— start of Input —

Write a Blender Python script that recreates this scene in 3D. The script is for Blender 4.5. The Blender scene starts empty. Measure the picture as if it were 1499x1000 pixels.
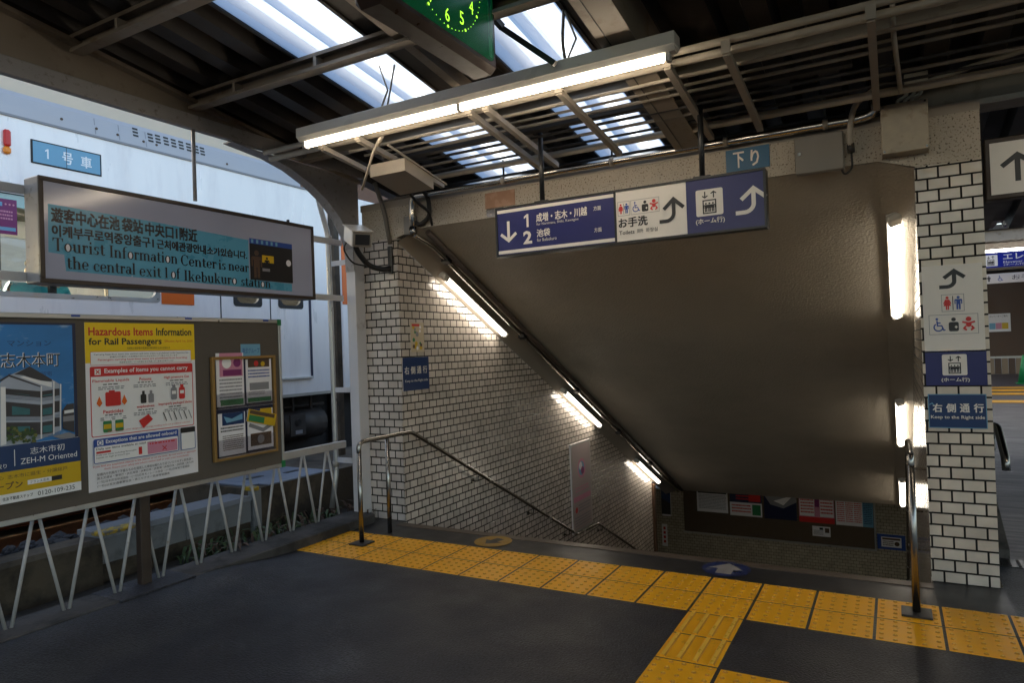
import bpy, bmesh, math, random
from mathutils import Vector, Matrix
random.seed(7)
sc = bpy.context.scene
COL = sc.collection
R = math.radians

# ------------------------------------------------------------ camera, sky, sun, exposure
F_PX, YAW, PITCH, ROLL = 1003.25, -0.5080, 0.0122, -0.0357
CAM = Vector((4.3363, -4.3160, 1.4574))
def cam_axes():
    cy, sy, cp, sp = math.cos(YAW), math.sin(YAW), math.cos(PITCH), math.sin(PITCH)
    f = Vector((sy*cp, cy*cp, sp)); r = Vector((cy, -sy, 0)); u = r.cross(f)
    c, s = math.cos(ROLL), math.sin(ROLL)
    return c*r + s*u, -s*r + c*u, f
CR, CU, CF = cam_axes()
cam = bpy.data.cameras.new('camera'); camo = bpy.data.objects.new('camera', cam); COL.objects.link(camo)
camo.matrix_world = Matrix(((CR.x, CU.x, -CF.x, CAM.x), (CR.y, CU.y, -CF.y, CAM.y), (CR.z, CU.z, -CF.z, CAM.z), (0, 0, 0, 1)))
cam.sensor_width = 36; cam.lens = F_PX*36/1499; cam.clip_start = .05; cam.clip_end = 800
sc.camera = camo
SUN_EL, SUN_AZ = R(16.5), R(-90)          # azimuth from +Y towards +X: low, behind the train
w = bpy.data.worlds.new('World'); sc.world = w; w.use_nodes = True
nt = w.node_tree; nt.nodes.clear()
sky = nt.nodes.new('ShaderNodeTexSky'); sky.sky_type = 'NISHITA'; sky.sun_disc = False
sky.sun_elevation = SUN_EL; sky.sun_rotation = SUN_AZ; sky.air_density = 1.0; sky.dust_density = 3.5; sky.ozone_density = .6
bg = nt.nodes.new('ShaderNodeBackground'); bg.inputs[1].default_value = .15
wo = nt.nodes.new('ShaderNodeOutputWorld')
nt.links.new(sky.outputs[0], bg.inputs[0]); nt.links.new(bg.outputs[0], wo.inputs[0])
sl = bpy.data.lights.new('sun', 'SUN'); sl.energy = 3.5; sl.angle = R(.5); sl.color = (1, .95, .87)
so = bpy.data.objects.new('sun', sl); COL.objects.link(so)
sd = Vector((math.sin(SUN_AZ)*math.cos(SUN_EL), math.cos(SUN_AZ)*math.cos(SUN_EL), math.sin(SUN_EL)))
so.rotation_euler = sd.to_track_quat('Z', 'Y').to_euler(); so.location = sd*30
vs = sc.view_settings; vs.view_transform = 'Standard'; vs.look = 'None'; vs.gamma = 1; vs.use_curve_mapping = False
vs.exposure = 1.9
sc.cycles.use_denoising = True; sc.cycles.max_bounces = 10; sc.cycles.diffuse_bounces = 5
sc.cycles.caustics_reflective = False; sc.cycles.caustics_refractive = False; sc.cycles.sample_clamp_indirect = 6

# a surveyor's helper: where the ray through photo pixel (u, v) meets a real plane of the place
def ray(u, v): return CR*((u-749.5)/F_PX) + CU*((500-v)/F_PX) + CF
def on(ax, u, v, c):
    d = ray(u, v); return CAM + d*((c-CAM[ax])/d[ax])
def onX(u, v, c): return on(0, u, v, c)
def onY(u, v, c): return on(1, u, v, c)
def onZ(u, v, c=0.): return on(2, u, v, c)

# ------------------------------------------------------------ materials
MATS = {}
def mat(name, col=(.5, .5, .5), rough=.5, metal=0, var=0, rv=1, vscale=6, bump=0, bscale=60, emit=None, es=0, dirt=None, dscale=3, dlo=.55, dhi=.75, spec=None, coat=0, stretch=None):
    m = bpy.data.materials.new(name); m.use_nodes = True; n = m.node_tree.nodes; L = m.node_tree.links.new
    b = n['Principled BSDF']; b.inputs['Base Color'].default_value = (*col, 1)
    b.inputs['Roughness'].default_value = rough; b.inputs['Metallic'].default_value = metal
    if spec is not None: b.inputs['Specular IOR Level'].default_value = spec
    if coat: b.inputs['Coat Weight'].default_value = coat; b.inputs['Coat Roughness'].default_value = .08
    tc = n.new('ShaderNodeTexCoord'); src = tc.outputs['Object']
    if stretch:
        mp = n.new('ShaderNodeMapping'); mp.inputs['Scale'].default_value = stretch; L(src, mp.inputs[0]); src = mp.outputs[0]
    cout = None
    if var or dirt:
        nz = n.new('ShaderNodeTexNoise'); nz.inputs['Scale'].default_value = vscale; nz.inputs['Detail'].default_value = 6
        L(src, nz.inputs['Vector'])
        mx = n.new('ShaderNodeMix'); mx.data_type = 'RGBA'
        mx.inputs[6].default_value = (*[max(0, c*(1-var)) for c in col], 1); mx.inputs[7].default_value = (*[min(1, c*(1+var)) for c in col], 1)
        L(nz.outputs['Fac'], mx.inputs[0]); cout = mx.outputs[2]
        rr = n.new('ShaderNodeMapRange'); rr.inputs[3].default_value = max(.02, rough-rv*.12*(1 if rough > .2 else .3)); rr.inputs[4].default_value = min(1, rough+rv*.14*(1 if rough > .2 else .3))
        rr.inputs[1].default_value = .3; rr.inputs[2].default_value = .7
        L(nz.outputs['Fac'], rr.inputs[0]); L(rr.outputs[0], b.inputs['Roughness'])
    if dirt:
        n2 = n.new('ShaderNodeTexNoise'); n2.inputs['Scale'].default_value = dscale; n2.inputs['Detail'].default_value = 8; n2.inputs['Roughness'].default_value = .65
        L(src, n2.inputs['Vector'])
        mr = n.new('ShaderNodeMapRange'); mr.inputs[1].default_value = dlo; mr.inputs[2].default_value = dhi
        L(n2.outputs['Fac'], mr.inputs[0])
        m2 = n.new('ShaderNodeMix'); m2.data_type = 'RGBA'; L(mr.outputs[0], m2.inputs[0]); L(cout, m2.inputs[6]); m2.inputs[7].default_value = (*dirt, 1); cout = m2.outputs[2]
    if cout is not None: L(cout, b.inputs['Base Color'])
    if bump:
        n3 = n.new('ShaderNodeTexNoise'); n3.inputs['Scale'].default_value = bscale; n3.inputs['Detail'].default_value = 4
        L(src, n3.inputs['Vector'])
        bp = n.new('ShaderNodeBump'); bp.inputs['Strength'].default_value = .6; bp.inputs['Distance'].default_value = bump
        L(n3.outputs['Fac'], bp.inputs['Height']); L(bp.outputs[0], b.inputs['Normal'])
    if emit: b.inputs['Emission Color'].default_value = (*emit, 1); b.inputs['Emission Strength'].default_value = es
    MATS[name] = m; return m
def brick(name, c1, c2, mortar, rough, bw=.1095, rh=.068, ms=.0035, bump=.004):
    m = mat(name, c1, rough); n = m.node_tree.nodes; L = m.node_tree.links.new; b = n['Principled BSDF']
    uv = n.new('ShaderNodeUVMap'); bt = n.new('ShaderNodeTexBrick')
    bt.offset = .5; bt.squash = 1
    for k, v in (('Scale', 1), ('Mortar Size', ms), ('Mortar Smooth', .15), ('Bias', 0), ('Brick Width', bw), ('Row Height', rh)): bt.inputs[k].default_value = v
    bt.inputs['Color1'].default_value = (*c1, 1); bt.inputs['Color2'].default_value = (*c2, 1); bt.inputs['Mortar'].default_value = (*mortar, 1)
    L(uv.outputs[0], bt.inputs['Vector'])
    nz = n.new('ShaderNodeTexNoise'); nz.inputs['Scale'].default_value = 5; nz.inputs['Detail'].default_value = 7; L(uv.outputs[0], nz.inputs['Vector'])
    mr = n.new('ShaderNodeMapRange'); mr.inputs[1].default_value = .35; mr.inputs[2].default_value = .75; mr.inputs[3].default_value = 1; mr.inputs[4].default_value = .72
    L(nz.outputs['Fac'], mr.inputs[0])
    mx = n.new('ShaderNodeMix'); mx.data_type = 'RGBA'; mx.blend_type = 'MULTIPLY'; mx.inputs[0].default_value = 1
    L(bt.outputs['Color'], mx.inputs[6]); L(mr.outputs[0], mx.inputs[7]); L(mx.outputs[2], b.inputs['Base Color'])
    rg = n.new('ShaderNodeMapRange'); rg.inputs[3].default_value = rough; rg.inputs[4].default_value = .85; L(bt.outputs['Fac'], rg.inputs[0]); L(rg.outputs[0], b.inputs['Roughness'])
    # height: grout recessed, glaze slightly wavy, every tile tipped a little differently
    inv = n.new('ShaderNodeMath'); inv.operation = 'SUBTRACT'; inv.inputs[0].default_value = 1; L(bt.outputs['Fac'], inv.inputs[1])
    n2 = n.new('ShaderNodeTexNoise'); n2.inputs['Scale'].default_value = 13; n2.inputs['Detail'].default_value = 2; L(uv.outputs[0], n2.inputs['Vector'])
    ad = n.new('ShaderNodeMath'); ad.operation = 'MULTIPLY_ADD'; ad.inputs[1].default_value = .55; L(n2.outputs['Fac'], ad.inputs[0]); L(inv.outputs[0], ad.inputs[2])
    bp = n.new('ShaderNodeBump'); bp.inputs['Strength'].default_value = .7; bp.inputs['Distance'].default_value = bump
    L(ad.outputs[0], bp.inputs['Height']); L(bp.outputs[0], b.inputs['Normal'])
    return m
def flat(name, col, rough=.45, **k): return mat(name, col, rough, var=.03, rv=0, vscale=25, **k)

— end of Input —
— start of Input —

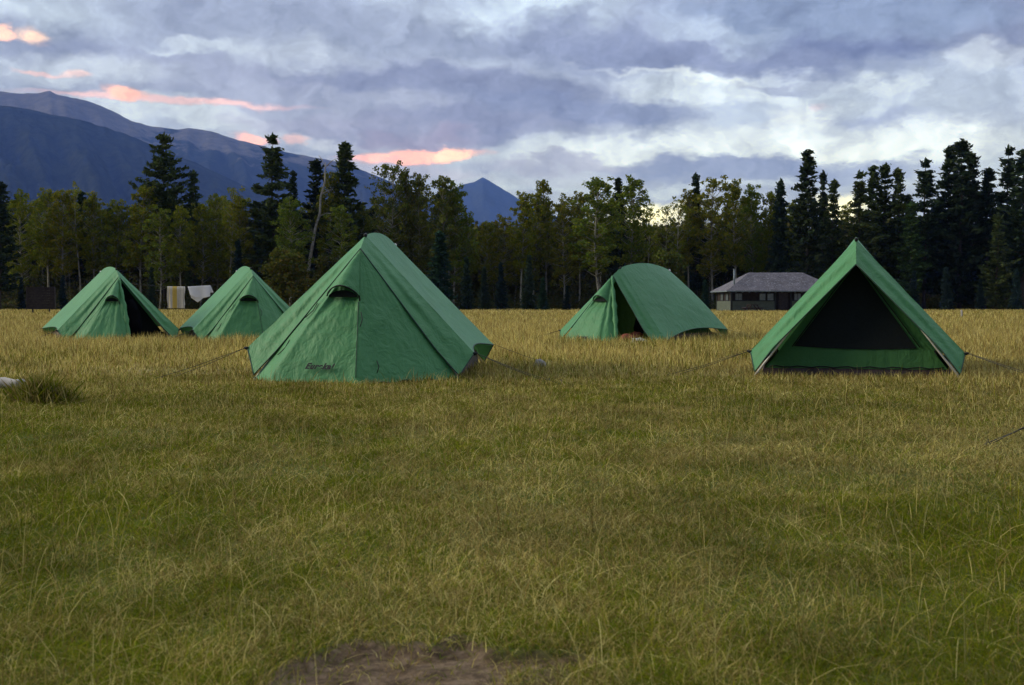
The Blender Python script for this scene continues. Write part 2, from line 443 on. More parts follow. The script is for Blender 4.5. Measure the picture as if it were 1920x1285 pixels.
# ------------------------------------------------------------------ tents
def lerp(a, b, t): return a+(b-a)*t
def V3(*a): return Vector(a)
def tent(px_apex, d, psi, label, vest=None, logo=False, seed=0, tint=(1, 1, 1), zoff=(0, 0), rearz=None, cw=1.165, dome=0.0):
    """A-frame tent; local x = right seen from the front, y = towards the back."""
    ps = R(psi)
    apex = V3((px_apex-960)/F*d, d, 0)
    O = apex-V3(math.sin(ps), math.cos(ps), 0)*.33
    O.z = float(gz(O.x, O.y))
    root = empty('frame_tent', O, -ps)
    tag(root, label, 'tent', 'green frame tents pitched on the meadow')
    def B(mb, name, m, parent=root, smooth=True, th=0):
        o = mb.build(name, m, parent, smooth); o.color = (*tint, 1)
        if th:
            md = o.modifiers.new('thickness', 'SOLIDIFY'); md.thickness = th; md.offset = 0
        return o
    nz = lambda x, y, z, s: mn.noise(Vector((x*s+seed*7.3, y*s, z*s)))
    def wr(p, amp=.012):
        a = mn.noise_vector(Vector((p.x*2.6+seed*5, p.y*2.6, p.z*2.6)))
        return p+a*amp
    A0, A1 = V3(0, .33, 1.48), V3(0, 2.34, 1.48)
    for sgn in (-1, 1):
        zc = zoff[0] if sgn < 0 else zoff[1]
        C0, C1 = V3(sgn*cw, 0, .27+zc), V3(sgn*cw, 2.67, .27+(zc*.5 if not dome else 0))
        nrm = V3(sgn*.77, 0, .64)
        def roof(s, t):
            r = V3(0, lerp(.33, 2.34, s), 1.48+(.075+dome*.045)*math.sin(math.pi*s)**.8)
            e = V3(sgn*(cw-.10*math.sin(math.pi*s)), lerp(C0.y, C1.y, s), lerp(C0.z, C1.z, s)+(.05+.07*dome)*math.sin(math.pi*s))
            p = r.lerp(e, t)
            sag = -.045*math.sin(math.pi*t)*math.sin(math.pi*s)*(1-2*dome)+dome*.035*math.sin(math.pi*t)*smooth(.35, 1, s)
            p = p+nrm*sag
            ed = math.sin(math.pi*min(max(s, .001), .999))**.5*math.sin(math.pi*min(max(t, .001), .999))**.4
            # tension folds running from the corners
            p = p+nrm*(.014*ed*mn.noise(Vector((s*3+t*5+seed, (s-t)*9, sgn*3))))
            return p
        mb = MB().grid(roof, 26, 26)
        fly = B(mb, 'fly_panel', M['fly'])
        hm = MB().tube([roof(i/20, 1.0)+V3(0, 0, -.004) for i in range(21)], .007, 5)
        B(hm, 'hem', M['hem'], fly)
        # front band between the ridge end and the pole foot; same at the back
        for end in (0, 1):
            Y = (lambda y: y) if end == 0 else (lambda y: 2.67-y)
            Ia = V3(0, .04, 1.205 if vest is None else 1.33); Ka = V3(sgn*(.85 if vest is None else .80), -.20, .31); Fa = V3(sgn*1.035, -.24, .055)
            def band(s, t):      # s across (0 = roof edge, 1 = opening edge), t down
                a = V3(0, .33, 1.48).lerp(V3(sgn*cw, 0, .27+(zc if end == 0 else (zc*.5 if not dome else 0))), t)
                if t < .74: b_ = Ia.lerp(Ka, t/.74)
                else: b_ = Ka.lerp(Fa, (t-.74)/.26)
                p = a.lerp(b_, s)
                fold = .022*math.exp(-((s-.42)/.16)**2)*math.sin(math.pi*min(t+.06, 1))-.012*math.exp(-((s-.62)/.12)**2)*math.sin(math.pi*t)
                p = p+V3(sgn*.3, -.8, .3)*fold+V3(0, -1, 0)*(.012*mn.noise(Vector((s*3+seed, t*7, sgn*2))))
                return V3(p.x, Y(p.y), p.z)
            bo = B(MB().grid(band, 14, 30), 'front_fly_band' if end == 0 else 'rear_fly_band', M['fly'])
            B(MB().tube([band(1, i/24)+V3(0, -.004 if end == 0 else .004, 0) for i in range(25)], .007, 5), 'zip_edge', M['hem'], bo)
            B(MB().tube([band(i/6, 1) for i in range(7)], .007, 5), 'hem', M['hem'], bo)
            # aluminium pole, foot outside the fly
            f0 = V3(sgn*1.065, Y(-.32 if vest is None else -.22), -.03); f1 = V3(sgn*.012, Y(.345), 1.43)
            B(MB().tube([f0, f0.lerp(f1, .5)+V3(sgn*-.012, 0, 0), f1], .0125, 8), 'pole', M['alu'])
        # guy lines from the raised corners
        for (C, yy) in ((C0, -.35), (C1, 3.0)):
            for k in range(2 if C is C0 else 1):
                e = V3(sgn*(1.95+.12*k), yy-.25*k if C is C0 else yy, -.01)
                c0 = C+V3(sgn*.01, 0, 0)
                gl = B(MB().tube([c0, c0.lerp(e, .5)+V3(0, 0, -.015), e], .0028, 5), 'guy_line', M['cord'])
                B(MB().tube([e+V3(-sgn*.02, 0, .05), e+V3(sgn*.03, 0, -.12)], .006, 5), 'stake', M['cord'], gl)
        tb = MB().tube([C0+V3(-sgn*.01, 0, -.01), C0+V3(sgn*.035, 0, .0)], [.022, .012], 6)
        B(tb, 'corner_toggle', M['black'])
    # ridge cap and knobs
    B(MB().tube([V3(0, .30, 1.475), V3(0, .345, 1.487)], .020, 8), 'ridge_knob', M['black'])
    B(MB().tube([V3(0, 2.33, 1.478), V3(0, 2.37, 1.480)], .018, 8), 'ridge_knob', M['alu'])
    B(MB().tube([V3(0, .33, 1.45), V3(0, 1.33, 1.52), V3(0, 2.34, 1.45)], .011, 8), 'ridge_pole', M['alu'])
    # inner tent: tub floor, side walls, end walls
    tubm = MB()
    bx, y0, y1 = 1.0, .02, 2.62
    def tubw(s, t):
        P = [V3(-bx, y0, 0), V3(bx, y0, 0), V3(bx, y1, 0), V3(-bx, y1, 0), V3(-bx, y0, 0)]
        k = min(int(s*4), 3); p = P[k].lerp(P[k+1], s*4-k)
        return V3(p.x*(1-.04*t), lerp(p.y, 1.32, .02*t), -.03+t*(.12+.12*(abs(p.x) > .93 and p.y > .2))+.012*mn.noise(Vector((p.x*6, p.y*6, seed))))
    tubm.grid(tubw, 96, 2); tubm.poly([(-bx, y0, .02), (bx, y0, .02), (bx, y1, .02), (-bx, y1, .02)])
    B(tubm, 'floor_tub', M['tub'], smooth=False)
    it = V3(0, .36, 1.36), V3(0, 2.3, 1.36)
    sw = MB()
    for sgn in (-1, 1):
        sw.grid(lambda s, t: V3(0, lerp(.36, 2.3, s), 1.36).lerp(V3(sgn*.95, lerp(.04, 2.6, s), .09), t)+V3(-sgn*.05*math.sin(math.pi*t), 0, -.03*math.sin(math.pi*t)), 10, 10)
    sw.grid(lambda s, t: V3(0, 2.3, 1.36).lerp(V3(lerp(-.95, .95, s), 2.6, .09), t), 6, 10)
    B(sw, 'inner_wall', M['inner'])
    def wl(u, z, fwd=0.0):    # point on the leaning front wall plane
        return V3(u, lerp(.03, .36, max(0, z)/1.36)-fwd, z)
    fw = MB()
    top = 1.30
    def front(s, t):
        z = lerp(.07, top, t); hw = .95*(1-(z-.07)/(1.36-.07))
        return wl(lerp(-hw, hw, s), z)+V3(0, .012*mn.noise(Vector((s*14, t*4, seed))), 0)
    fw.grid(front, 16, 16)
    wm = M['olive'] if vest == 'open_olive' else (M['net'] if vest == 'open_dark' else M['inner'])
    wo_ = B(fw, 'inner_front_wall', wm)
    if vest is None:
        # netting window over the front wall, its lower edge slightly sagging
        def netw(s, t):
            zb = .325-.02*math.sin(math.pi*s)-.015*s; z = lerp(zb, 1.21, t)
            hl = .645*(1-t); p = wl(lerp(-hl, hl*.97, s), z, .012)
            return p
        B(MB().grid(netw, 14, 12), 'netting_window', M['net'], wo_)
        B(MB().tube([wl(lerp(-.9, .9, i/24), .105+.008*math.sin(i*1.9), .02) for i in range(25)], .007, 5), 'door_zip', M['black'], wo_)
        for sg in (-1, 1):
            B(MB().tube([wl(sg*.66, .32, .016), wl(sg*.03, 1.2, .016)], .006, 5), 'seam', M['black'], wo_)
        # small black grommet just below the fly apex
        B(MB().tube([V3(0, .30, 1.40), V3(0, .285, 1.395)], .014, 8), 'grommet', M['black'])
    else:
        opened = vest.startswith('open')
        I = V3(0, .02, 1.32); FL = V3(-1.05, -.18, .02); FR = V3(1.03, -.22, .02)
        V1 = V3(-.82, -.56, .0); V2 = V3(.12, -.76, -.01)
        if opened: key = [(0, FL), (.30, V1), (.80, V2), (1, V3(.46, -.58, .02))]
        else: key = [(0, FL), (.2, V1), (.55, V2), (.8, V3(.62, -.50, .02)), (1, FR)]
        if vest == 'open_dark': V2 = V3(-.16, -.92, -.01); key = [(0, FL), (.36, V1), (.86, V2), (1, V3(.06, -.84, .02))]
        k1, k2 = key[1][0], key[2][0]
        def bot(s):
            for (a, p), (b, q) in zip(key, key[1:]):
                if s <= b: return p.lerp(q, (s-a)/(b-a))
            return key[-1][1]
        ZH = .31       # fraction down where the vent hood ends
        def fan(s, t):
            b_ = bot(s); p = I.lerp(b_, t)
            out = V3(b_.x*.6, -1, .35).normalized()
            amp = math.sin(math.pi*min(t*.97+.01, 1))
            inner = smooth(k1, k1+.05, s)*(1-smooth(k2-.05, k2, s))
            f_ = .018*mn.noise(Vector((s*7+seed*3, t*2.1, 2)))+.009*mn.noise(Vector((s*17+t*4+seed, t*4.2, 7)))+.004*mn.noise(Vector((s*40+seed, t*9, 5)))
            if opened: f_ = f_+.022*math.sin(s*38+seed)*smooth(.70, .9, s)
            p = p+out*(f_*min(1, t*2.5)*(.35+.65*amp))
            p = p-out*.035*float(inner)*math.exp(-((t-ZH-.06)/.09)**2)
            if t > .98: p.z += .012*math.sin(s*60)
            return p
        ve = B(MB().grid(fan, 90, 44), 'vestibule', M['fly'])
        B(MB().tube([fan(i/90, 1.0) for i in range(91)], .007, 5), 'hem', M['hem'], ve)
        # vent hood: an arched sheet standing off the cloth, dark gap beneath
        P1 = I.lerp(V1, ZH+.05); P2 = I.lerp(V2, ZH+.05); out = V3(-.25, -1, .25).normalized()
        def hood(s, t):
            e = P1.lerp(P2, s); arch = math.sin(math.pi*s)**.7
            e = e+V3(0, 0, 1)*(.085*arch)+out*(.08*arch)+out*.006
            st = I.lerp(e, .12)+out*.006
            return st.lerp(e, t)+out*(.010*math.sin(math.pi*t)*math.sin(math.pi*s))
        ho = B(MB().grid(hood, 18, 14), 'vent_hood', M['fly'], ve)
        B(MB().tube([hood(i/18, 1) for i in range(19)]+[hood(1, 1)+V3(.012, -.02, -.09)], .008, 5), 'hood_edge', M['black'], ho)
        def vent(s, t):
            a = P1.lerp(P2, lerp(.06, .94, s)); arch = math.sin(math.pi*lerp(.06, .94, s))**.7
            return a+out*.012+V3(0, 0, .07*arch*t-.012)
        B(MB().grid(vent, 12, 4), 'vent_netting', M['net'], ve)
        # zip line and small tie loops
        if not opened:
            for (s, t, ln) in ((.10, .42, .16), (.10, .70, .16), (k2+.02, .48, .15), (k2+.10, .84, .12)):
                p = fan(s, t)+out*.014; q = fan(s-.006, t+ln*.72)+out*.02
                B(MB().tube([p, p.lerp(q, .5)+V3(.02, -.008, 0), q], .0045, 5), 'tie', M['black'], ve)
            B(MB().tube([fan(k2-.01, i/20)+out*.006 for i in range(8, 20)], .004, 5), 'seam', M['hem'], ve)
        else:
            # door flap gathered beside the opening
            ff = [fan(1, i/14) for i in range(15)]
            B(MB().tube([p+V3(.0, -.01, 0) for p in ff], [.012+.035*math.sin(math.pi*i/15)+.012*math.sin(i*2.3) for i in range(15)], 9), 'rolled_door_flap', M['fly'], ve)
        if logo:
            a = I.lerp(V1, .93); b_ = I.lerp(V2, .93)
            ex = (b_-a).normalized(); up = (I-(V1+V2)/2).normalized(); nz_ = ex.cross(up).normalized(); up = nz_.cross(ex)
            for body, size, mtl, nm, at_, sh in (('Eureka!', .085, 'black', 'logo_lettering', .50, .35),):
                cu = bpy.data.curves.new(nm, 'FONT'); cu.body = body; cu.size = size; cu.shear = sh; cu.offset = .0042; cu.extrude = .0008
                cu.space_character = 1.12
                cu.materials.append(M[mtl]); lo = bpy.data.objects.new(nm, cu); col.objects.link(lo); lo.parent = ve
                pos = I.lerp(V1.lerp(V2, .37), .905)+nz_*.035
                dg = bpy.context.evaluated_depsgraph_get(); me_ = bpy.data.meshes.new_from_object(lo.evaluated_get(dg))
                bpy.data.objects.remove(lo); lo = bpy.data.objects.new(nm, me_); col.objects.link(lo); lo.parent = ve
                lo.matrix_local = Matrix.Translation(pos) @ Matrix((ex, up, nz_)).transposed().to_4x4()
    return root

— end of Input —

● **Given problem**: Print everything from the line with "Write a Blender" down to the line with "R = math.radians" in the entries above, both lines included and nothing more, without the pictures.

● **Correct result**:
Write a Blender Python script that recreates this scene in 3D. The script is for Blender 4.5. The Blender scene starts empty. Measure the picture as if it were 1499x1000 pixels.
import bpy, bmesh, math, random
from mathutils import Vector, Matrix
random.seed(7)
sc = bpy.context.scene
COL = sc.collection
R = math.radians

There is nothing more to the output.